CHALLENGE: Reproduce the following material exactly, including every line.

DATA SHOWN:

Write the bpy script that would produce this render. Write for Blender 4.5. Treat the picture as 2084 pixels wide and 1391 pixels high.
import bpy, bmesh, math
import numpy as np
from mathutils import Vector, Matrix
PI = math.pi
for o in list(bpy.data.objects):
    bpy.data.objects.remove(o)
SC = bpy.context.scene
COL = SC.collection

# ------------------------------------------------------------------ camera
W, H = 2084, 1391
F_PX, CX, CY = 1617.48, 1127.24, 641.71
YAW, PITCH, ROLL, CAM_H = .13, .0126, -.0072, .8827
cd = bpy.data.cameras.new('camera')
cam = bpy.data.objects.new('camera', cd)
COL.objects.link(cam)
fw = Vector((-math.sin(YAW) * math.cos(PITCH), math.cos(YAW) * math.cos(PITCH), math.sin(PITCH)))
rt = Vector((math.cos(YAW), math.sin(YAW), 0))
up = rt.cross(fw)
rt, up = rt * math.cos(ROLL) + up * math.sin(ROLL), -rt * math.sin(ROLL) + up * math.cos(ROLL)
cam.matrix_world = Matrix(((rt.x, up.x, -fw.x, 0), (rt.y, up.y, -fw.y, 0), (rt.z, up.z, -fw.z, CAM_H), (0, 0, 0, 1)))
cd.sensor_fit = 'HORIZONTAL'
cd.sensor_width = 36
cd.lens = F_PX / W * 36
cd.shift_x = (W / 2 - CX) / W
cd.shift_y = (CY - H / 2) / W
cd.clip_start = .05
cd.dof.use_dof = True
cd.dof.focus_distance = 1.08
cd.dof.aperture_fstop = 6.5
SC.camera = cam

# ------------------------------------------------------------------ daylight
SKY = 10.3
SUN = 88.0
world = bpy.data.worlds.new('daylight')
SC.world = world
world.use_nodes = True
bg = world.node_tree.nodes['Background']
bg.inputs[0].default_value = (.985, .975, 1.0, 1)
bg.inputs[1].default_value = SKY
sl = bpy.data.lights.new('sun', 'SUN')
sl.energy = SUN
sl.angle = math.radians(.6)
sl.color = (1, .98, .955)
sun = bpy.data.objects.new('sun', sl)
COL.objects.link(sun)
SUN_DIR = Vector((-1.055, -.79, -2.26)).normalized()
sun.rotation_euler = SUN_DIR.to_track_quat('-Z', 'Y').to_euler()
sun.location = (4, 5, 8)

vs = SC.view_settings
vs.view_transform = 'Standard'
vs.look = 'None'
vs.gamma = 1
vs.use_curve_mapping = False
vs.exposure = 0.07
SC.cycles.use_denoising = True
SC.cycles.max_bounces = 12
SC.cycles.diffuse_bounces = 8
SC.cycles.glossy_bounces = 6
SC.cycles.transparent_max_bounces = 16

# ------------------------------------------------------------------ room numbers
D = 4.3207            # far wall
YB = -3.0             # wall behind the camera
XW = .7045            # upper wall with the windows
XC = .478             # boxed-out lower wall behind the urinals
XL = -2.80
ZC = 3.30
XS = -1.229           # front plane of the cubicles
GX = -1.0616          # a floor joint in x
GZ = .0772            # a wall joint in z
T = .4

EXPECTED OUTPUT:
Write the bpy script that would produce this render. Write for Blender 4.5. Treat the picture as 2084 pixels wide and 1391 pixels high.
import bpy, bmesh, math
import numpy as np
from mathutils import Vector, Matrix
PI = math.pi
for o in list(bpy.data.objects):
    bpy.data.objects.remove(o)
SC = bpy.context.scene
COL = SC.collection

# ------------------------------------------------------------------ camera
W, H = 2084, 1391
F_PX, CX, CY = 1617.48, 1127.24, 641.71
YAW, PITCH, ROLL, CAM_H = .13, .0126, -.0072, .8827
cd = bpy.data.cameras.new('camera')
cam = bpy.data.objects.new('camera', cd)
COL.objects.link(cam)
fw = Vector((-math.sin(YAW) * math.cos(PITCH), math.cos(YAW) * math.cos(PITCH), math.sin(PITCH)))
rt = Vector((math.cos(YAW), math.sin(YAW), 0))
up = rt.cross(fw)
rt, up = rt * math.cos(ROLL) + up * math.sin(ROLL), -rt * math.sin(ROLL) + up * math.cos(ROLL)
cam.matrix_world = Matrix(((rt.x, up.x, -fw.x, 0), (rt.y, up.y, -fw.y, 0), (rt.z, up.z, -fw.z, CAM_H), (0, 0, 0, 1)))
cd.sensor_fit = 'HORIZONTAL'
cd.sensor_width = 36
cd.lens = F_PX / W * 36
cd.shift_x = (W / 2 - CX) / W
cd.shift_y = (CY - H / 2) / W
cd.clip_start = .05
cd.dof.use_dof = True
cd.dof.focus_distance = 1.08
cd.dof.aperture_fstop = 6.5
SC.camera = cam

# ------------------------------------------------------------------ daylight
SKY = 10.3
SUN = 88.0
world = bpy.data.worlds.new('daylight')
SC.world = world
world.use_nodes = True
bg = world.node_tree.nodes['Background']
bg.inputs[0].default_value = (.985, .975, 1.0, 1)
bg.inputs[1].default_value = SKY
sl = bpy.data.lights.new('sun', 'SUN')
sl.energy = SUN
sl.angle = math.radians(.6)
sl.color = (1, .98, .955)
sun = bpy.data.objects.new('sun', sl)
COL.objects.link(sun)
SUN_DIR = Vector((-1.055, -.79, -2.26)).normalized()
sun.rotation_euler = SUN_DIR.to_track_quat('-Z', 'Y').to_euler()
sun.location = (4, 5, 8)

vs = SC.view_settings
vs.view_transform = 'Standard'
vs.look = 'None'
vs.gamma = 1
vs.use_curve_mapping = False
vs.exposure = 0.07
SC.cycles.use_denoising = True
SC.cycles.max_bounces = 12
SC.cycles.diffuse_bounces = 8
SC.cycles.glossy_bounces = 6
SC.cycles.transparent_max_bounces = 16

# ------------------------------------------------------------------ room numbers
D = 4.3207            # far wall
YB = -3.0             # wall behind the camera
XW = .7045            # upper wall with the windows
XC = .478             # boxed-out lower wall behind the urinals
XL = -2.80
ZC = 3.30
XS = -1.229           # front plane of the cubicles
GX = -1.0616          # a floor joint in x
GZ = .0772            # a wall joint in z
T = .4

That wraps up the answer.